Reggio inside (from the café’s website)

But what’s with the creepily bottomless sugar bowl — can that hold an entire five-pound Domino bag? Yet it’s reassuring at the same time — at Reggio I’ll never run out of sugar, like I do when I have to rely on unreliably-filled tabletop sweetener boxes.

But the centerpiece of Reggio’s decor is its magnificent and massive old espresso machine, sadly no longer in use. A Herald Tribune snippet from 1945 wants us to “look again, what’s that nickel-plated monster lording over the room? That’s the espresso machine, that’s the business-getting partner of the firm…[it] represents the life savings of Dominic Parisi, it’s his pride, his occupation…” Ol’ Dominic’s macchina must have made some killer espresso in its day — good enough to keep the “firm” around long after the founder’s own crema faded.

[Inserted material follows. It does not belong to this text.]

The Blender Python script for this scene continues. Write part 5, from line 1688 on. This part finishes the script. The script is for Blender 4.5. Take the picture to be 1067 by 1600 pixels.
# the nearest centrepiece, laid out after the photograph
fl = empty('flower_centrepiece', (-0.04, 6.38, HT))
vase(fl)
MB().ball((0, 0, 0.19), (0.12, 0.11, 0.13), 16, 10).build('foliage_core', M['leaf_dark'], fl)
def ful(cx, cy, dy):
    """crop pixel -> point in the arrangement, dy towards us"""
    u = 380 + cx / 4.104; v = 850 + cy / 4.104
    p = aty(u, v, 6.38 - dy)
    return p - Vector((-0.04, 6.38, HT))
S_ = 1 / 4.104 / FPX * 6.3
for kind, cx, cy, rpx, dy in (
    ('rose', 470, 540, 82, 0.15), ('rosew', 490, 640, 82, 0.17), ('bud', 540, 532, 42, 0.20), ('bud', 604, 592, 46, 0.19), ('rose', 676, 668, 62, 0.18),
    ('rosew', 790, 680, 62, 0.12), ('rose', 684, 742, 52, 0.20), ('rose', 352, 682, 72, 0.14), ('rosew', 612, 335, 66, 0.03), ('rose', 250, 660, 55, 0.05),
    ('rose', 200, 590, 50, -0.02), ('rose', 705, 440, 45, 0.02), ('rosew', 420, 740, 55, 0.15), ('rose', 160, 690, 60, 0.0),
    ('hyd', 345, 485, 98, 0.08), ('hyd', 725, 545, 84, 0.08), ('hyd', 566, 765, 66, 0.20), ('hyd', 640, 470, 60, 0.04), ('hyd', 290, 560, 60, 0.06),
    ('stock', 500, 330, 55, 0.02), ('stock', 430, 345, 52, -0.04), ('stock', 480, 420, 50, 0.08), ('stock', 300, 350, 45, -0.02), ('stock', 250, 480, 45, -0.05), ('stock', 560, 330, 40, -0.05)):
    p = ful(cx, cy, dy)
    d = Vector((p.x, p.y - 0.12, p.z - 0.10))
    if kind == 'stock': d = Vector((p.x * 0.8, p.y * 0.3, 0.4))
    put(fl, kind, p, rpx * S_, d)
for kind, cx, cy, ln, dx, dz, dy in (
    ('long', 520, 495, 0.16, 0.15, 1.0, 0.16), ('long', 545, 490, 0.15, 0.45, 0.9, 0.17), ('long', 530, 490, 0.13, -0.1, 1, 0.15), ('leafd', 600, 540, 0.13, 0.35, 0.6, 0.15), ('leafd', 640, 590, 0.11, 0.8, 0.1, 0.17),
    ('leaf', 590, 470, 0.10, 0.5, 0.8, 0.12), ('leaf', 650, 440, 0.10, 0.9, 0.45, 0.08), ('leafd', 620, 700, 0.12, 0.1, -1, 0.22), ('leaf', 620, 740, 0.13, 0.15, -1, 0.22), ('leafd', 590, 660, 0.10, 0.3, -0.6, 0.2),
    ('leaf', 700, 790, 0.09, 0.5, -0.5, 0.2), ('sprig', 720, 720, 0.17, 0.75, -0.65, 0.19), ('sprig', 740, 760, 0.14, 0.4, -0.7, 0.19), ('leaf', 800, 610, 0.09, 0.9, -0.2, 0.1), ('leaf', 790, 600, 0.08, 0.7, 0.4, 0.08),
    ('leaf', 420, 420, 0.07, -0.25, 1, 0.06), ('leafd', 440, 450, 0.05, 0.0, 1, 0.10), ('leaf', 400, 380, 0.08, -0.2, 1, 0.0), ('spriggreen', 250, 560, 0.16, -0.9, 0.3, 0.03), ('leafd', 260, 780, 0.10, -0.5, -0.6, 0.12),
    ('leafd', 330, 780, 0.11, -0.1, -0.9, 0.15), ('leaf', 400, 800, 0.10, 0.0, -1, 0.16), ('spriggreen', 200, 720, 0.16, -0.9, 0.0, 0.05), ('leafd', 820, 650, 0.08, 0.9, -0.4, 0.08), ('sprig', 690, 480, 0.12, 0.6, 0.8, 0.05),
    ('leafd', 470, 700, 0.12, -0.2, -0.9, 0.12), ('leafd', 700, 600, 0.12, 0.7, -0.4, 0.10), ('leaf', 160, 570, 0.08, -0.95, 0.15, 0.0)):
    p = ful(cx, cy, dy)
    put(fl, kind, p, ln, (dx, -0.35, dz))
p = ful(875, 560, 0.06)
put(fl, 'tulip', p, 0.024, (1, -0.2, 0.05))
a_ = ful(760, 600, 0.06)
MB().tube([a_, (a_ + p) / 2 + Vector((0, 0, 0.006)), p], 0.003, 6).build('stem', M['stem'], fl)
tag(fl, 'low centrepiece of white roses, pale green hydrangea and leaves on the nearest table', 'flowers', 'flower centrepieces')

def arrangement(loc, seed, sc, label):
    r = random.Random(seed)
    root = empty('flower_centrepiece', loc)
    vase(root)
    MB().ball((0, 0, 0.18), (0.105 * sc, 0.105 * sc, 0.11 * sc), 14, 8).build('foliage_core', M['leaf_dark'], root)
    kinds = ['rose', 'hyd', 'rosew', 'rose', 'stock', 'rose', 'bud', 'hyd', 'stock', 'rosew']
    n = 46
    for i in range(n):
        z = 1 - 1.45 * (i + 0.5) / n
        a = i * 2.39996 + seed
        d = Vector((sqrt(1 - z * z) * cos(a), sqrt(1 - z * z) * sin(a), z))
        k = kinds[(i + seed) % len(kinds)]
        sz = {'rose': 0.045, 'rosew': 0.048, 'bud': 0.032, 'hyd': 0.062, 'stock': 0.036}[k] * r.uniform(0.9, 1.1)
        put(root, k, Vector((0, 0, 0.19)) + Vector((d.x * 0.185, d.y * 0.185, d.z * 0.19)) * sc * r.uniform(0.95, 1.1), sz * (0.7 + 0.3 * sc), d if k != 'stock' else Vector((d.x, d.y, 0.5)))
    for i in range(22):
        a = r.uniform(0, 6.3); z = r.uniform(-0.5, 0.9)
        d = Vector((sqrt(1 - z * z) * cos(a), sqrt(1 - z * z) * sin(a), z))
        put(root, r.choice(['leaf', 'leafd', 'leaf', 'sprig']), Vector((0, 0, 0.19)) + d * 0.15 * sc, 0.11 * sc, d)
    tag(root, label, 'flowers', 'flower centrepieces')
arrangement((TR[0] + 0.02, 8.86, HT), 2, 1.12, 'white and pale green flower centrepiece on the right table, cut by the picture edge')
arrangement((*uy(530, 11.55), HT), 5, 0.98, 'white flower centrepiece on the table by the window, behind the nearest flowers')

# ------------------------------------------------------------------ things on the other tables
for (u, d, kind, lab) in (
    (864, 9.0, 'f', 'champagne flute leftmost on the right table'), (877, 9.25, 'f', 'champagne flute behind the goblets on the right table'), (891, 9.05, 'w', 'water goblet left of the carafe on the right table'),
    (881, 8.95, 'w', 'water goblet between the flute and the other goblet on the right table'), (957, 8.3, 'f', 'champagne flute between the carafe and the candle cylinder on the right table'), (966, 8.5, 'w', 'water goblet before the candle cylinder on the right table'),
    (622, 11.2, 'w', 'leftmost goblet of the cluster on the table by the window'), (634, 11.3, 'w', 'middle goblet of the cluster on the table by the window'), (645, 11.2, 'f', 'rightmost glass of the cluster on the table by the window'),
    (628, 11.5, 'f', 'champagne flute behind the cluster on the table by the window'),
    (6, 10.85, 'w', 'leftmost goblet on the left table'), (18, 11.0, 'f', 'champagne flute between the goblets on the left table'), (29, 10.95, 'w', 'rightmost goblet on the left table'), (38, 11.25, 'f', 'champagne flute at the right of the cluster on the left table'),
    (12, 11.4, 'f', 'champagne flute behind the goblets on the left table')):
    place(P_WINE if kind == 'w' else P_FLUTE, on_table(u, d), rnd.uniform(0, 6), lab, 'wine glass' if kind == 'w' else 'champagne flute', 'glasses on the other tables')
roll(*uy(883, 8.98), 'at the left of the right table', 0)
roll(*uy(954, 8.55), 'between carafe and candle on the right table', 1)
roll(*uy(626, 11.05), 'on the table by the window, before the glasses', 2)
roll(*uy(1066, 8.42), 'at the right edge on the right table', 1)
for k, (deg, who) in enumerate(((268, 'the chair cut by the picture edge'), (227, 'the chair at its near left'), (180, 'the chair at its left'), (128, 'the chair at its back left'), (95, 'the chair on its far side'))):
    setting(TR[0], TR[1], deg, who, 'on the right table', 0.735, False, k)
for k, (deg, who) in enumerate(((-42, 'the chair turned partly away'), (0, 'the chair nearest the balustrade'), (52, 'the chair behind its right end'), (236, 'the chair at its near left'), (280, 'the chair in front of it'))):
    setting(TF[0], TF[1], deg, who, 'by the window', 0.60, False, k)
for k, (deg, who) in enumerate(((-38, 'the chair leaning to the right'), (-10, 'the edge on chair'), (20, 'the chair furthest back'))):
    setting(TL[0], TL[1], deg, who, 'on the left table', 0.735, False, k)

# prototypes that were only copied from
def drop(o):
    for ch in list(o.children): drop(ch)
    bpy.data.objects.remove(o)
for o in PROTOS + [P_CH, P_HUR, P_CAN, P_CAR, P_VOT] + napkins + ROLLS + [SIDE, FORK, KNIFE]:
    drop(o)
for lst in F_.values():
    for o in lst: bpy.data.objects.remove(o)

Dominic Parisi and his espresso machine (from the café’s website)

The greatest thing about Caffe Reggio is I know that when I pound the table and speak a political opinion far too loudly for the comfort of my neighbors, that I am following in the footsteps of a long line of fiery Greenwich Villagers of eras long past.

Overall rating is just “Okay,” but the place has to be seen and experienced at least once. My recommendation is get a latte — the milk will hide the mediocrity of the espresso. And sit up straight.